Redeveloping for Inclusion in Chelsea

Across the Mystic River from Boston, Chelsea is a low-income Massachusetts community with an industrial past and a diverse population of primarily first- and second-generation immigrants. Chelsea’s recipe for redevelopment included a 10.5-acre (4.2 ha) remediated industrial brownfield, a commuter rail stop, frequent bus service to employment centers in Greater Boston, and the promise of new transit with Boston’s Silver Line extension. The brownfield site, which has been christened the Box District due to its prior use by cardboard-box and mattress manufacturers, is now a revitalized community with more than 400 housing units for people with a mix of incomes and a workforce development and financial services center.

The Box District’s transformation was led by a public/private partnership among local nonprofit developer The Neighborhood Developers (TND), Boston-based for-profit private developer Mitchell Properties, and the city of Chelsea. Envisioned in consultation with the community in 2005, the neighborhood plan, which was carried out in six phases, includes affordable, workforce, and market-rate residences.

The Box District was one of first redevelopments produced under Massachusetts’s Smart Growth Zoning Overlay District Act, known as 40R. The 40R program seeks to encourage communities to revise their zoning codes to allow dense residential and mixed-use infill development and requires that at least 20 percent of housing units be affordable. In return for creating 40R districts, cities and towns receive funding from the state’s Smart Growth Housing Trust Fund. Chelsea invested these funds in infrastructure improvements for the neighborhood. Also due to 40R, three projects in the Box District—Box Works Homes, Atlas Lofts, and Janus Highland Apartments—obtained zoning approvals for higher-density development and reduced parking minimums due to their transit-oriented location.

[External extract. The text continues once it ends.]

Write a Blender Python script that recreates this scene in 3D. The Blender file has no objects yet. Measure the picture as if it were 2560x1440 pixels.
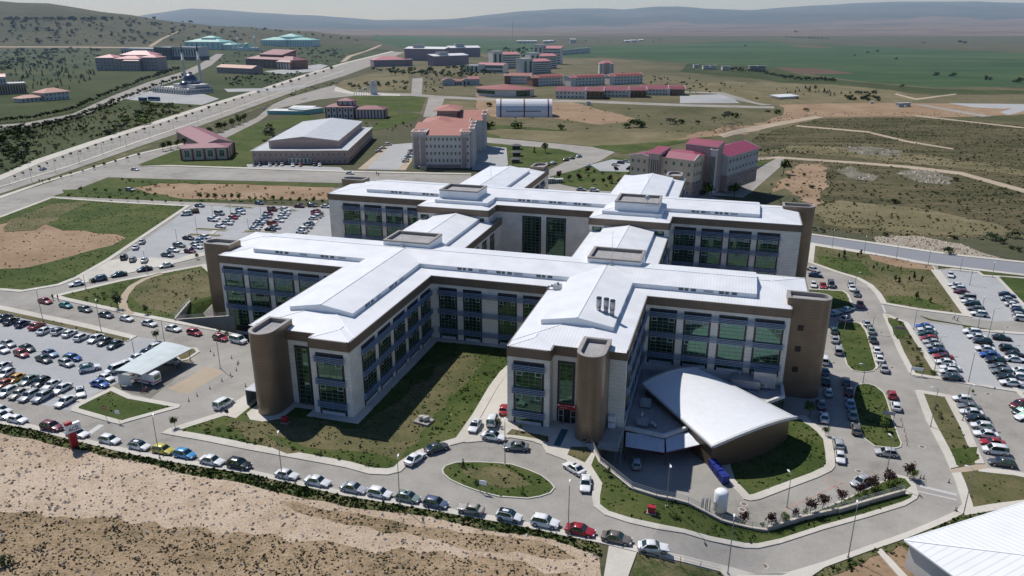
import bpy, math, random
from math import sin, cos, tan, atan, atan2, sqrt, pi, radians, floor
from mathutils import Vector, Matrix
from mathutils.geometry import delaunay_2d_cdt
random.seed(7)
sc = bpy.context.scene
COL = sc.collection
PI = math.pi
# ------------------------------------------------------------------ camera model
FPX, PITCH, CAMH = 1900.0, atan(672.0 / 1900.0), 67.68
TH = radians(-16.1385)                      # heading of the hospital's long axis
cT, sT = cos(TH), sin(TH)
cP, sP = cos(PITCH), sin(PITCH)
def b2w(u, v): return (cT * u - sT * v, sT * u + cT * v)      # hospital plan -> world
def w2b(x, y): return (cT * x + sT * y, -sT * x + cT * y)
def sm(t):
    t = max(0.0, min(1.0, t)); return t * t * (3 - 2 * t)
def lerp(a, b, t): return a + (b - a) * t
def table(t, xs):
    if t <= xs[0][0]: return xs[0][1]
    for (a, va), (b, vb) in zip(xs, xs[1:]):
        if t <= b: return va + (vb - va) * (t - a) / (b - a)
    return xs[-1][1]
CREST = [(-900, 150), (-300, 135), (0, 118), (120, 114), (255, 86), (376, 68), (504, 52), (638, 42), (722, 35), (813, 27), (900, 17), (1000, 6), (1060, 0)]
def h(x, y):                                # terrain height
    u, v = w2b(x, y)
    z = -5.0 * sm((u + 8) / 20.0) if y < 900 else -5.0 * sm((u + 8) / 20.0) * sm((1300 - y) / 400)
    if y > 1500:
        pxh = 1280 + FPX * 1.0607 * x / y
        c = table(pxh, CREST)
        if c > 0:
            t = (y - 1680) / 560.0; c *= 1 - sm((y - 2450) / 900.0)
            w = sm(t) * .6 + max(0, min(1, t)) * .4
            z += c * w * (1 + .05 * sin(x * .011 + 1) * sin(y * .009)) + (2.5 * sin(x * .023) * sin(y * .017 + x * .01) * w * min(1, c / 30))
    return z
def ray(px, py):
    r, i = (px - 1280) / FPX, (py - 720) / FPX
    return r, cP - i * sP, -sP - i * cP
def at(px, py, dz=0.0):
    """world point on the terrain (raised dz) that lies behind photo point px,py"""
    dx, dy, dzv = ray(px, py)
    if dzv > -1e-5: dzv = -1e-5
    t0 = 30.0 / dy; t = t0; step = 4.0
    prev = t
    while t < 20000:
        x, y, z = dx * t, dy * t, CAMH + dzv * t
        if z <= h(x, y) + dz: break
        prev = t; t += max(1.5, t * .012)
    a, b = prev, t
    for _ in range(28):
        m = (a + b) / 2
        if CAMH + dzv * m <= h(dx * m, dy * m) + dz: b = m
        else: a = m
    return Vector((dx * b, dy * b, CAMH + dzv * b))
def atz(px, py, z):
    dx, dy, dzv = ray(px, py); t = (z - CAMH) / dzv
    return Vector((dx * t, dy * t, z))
def zt(x, y, py):
    """height at which the vertical line through x,y crosses photo row py"""
    k = tan(PITCH + atan((py - 720) / FPX))
    # row py is a plane through the camera: z = CAMH - k*y
    return CAMH - k * y
def mpp(p): return (p[1] * cP + (CAMH - p[2]) * sP) / FPX     # metres per photo pixel at a point
# ------------------------------------------------------------------ objects
def tag(o, label=None, cat=None, group=None, kind=None):
    if label: o['label'] = label
    if cat: o['category'] = cat
    if group: o['group'] = group
    if kind: o['kind'] = kind
    return o
def link(o, parent=None):
    COL.objects.link(o)
    if parent is not None: o.parent = parent
    return o
def thing(name, label, cat, loc=(0, 0, 0), rz=0, group=None):
    o = bpy.data.objects.new(name, None); o.empty_display_size = .5
    o.location = loc; o.rotation_euler = (0, 0, rz)
    link(o); return tag(o, label, cat, group)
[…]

The project includes three-story apartment buildings, townhouse-style condominiums, and the historic renovation of a former brick-and-beam mill building. From the range of affordability levels to the presence of family-sized apartments, the developers have intentionally set the stage for a diverse community. Long-term affordability is primarily guaranteed through deed restrictions: 48 percent of the units are deed restricted for at least 30 years, and some units have permanent deed restrictions.

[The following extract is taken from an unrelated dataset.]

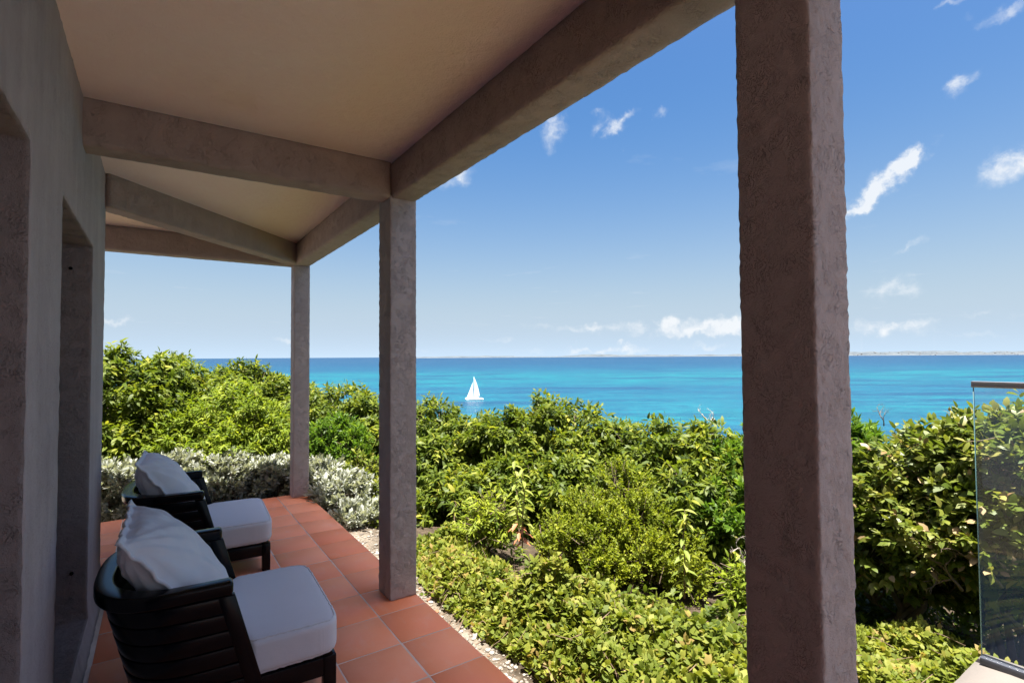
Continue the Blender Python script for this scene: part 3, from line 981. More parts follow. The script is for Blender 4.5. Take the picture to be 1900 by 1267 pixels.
# ------------------------------------------------------------------ glass balustrade and pale terrace slab
ZT = 0.10 * S
pb = onz(1823, 1228, ZT)
GX, GY = pb[0], pb[1]
bal = setp(empty('glass_balustrade', (GX, GY, ZT)), 'frameless glass balustrade with slim metal cap at the right edge', 'balustrade')
zt_ = S + ray(1808, 707)[2] / ray(1808, 707)[0] * GX
Lg = 3.2
pane = MB().box(-0.006, 0.006, -Lg, 0.0, 0.015, zt_ - ZT - 0.012).build('pane', M['glass'], bal)
MB().box(-0.0062, 0.0062, 0.0004, 0.0022, 0.015, zt_ - ZT - 0.012).build('pane_edge', M['glass_edge'], bal)
MB().box(-0.016, 0.016, -Lg, 0.006, zt_ - ZT - 0.026, zt_ - ZT).build('cap_rail', M['metal_cap'], bal, bevel=0.002)
MB().box(-0.022, 0.022, -Lg, 0.003, 0.0, 0.028).build('base_channel', M['dark_seal'], bal, bevel=0.002)
txs = np.concatenate([np.linspace(-6.0, XO + 0.35, 12), np.linspace(XO + 0.35, GX + 0.12, 30)[1:]])
tys = np.concatenate([np.linspace(-11.0, YN - 0.02, 12), np.linspace(YN - 0.02, GY + 0.04, 36)[1:]])
tzs = np.linspace(ZT - 0.6, ZT, 13)
tsol = np.ones((len(txs) - 1, len(tys) - 1, len(tzs) - 1), bool)
tsol[np.nonzero((txs[1:] + txs[:-1]) / 2 < XO + 0.35)[0][:, None], np.nonzero((tys[1:] + tys[:-1]) / 2 > YN - 0.02)[0][None, :], :] = False
terr = rough_solid('terrace', txs, tys, tzs, tsol, M['concrete'], None, 0.001, 20, 1)
setp(terr, kind='structure')

# ------------------------------------------------------------------ foliage tools
def template(kind):
    if kind == 'flat':      # 6 verts, droop only
        T = np.array([(0, 0, 0), (0.28, 0.9, 0.03), (0.28, -0.9, 0.03), (0.66, 0.8, 0.01), (0.66, -0.8, 0.01), (1, 0, -0.05)], float)
        return T, [(1, 2, 4, 3)], [(0, 2, 1), (3, 4, 5)]
    T = np.array([(0, 0, 0), (0.26, 0.86, 0.05), (0.30, 0, -0.03), (0.26, -0.86, 0.05), (0.64, 0.84, 0.04), (0.66, 0, -0.02), (0.64, -0.84, 0.04), (1, 0, -0.04)], float)
    return T, [(1, 2, 5, 4), (2, 3, 6, 5)], [(0, 2, 1), (0, 3, 2), (4, 5, 7), (5, 6, 7)]


def unit(A):
    return A / (np.linalg.norm(A, axis=-1, keepdims=True) + 1e-9)


def leaf_frames(Pb, D, r, droop):
    D = unit(D + np.array([0, 0, -1.0]) * droop[:, None])
    up = np.array([0, 0, 1.0]) + 0.45 * r.normal(size=D.shape)
    B = unit(np.cross(D, up))
    Nn = np.cross(B, D)
    return D, B, Nn


def leaves_mesh(name, Pb, D, B, Nn, L, W, tint, kind='flat', curl=0.18):
    T, tq, tt = template(kind)
    n, k = len(Pb), len(T)
    bend = -curl * T[:, 0] ** 2
    V = Pb[:, None] + (L[:, None] * T[None, :, 0])[..., None] * D[:, None] + (0.5 * W[:, None] * T[None, :, 1])[..., None] * B[:, None] \
        + (L[:, None] * (T[:, 2] + bend)[None])[..., None] * Nn[:, None]
    off = (np.arange(n) * k)[:, None, None]
    Q = (np.array(tq)[None] + off).reshape(-1, 4)
    Tr = (np.array(tt)[None] + off).reshape(-1, 3)
    attr = np.concatenate([np.repeat(tint, len(tq)), np.repeat(tint, len(tt))])
    return mesh_np(name, V.reshape(-1, 3), quads=Q, tris=Tr, smooth=True, attr=attr)


def sprig_leaves(tips, dirs, r, m, length, angle, droop, L, W, Ljit=0.25):
    """m leaves spirally set along the last stretch of every twig"""
    n = len(tips)
    ref = unit(r.normal(size=(n, 3)))
    A = unit(np.cross(dirs, ref)); B = np.cross(dirs, A)
    Pb, D, sz = [], [], []
    for j in range(m):
        t = j / max(1, m - 1)
        th = j * 2.399 + r.uniform(0, 0.6, n)
        rad = np.cos(th)[:, None] * A + np.sin(th)[:, None] * B
        an = angle * (1.15 - 0.75 * t) + r.normal(0, 0.18, n)
        D.append(dirs * np.cos(an)[:, None] + rad * np.sin(an)[:, None])
        Pb.append(tips - dirs * (length * (1 - t)))
        sz.append((0.8 + 0.35 * np.sin(math.pi * (0.25 + 0.6 * t))) * (1 + r.normal(0, Ljit, n)).clip(0.45, 1.6))
    Pb, D, sz = np.concatenate(Pb), np.concatenate(D), np.concatenate(sz)
    dr = droop * r.uniform(0.2, 1.6, len(Pb))
    D, Bv, Nn = leaf_frames(Pb, D, r, dr)
    return Pb, D, Bv, Nn, L * sz, W * sz


SPEC = {  # leaves per sprig, twig length, angle, droop, leaf length, leaf width, template, curl, clump size, sprigs per m2
    'broad': dict(m=9, length=0.11, angle=1.05, droop=0.55, L=0.070, W=0.026, kind='flat', curl=0.24, clump=0.17, dens=285),
    'feather': dict(m=12, length=0.15, angle=0.95, droop=0.45, L=0.064, W=0.018, kind='flat', curl=0.25, clump=0.15, dens=220),
    'silver': dict(m=11, length=0.065, angle=0.85, droop=-0.15, L=0.052, W=0.022, kind='flat', curl=0.05, clump=0.10, dens=350),
    'dense': dict(m=11, length=0.09, angle=0.9, droop=0.1, L=0.050, W=0.018, kind='flat', curl=0.1, clump=0.13, dens=330),
    'fine': dict(m=16, length=0.15, angle=1.1, droop=0.05, L=0.021, W=0.014, kind='flat', curl=0.05, clump=0.13, dens=330),
    'round': dict(m=8, length=0.10, angle=0.98, droop=0.28, L=0.054, W=0.030, kind='flat', curl=0.14, clump=0.14, dens=250),
}


def crown_points(lobes, sp, r, fill=0.35, zmin=-0.35, clump_k=1.0):
    tips, dirs, clumps = [], [], []
    for (c, rad) in lobes:
        c = np.asarray(c, float); rad = np.broadcast_to(np.asarray(rad, float), (3,))
        area = 4 * math.pi * float(np.mean(rad)) ** 2 * 0.75
        cs = sp['clump'] * clump_k * (0.6 + 0.4 * float(np.mean(rad)))
        nc = max(8, int(area / (cs * cs * 1.5)))
        u = unit(r.normal(size=(nc * 3, 3)))
        u = u[u[:, 2] > zmin][:nc]
        C = c + u * rad * (0.82 + 0.26 * r.random((len(u), 1)))
        clumps.append(C)
        ns = max(4, int(area * sp['dens'] / len(C)))
        for q in range(len(C)):
            e = unit(r.normal(size=(ns, 3)))
            e[:, 2] = np.where(e[:, 2] < -0.5, -e[:, 2], e[:, 2])
            k = cs * (0.75 + 0.5 * r.random()) * (0.45 + 0.6 * r.random((ns, 1)))
            tips.append(C[q] + e * k * np.array([1, 1, 0.85]))
            dirs.append(unit(e * 0.8 + u[q] * 0.9 + np.array([0, 0, 0.45]) + 0.35 * r.normal(size=(ns, 3))))
        nf = int(area * sp['dens'] * fill)
        e = unit(r.normal(size=(nf, 3)))
        tips.append(c + e * rad * (0.35 + 0.45 * r.random((nf, 1))))
        dirs.append(unit(e + 0.4 * r.normal(size=(nf, 3))))
    return np.concatenate(tips), np.concatenate(dirs), clumps


def stems_for(lobes, clumps, r, base, rad=0.04, wobble=0.05, every=2):
    mb = MB()
    for (c, R), C in zip(lobes, clumps):
        c = np.asarray(c, float)
        R = np.broadcast_to(np.asarray(R, float), (3,))
        b = np.asarray(base, float) + np.append(r.normal(0, rad * 1.2, 2), 0)
        hub = c - np.array([0, 0, 0.35 * R[2]])
        t = np.linspace(0, 1, 6)[:, None]
        path = b + (hub - b) * t + wobble * r.normal(size=(6, 3)) * np.sin(t * math.pi)
        path[:, :2] += (b[:2] - hub[:2]) * 0.18 * np.sin(t * math.pi)
        mb.tube(path, np.linspace(rad, rad * 0.55, 6), 7)
        for q in C[::every]:
            st = path[int(r.integers(3, 6))]
            mid = (st + q) / 2 + wobble * 0.6 * r.normal(size=3)
            mb.tube([st, (st + mid) / 2 + 0.02 * r.normal(size=3), mid, (mid + q) / 2 + 0.02 * r.normal(size=3), q], np.array([0.36, 0.28, 0.2, 0.13, 0.07]) * rad, 5)
    return mb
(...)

TND, which has located its headquarters adjacent to the site, established CONNECT as a one-stop resource for various resident services. CONNECT is run by a collaboration of six nonprofit organizations that pool programming for workforce development and financial capability. CONNECT, which serves approximately 4,000 low-income clients annually, also facilitates small peer-to-peer support networks, called Success Teams, that work together and with a financial coach to establish and achieve life goals.

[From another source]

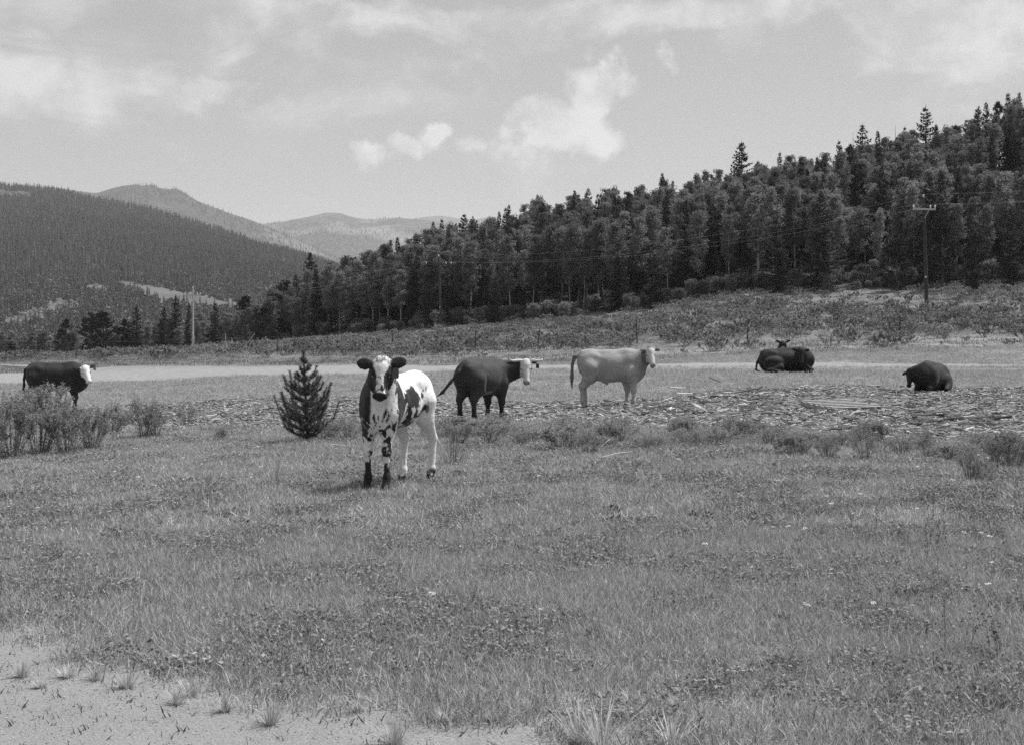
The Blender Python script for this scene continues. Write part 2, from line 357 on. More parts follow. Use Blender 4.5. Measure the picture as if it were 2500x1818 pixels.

Success for the Box District has exceeded expectations. According to Ann Houston, executive director of TND, “Early on, we heard concerns that the vision was too bold and too ambitious for Chelsea and for an emerging community development corporation to manage.” Essential to the project’s success was that the partners shared ownership of the vision and responsibility for implementation, she says. “We each brought something to the table—skills, relationships, and financing strategies. We knew that early successes would allow future development to follow; therefore, the partners persisted and stuck together.”

This persistence allowed the partnership to withstand the housing market downturn during the Great Recession and still deliver on a vision of transforming a brownfield site into a diverse and opportunity-rich community. The Box District was a 2014 winner of ULI’s Jack Kemp Excellence in Affordable and Workforce Housing Award.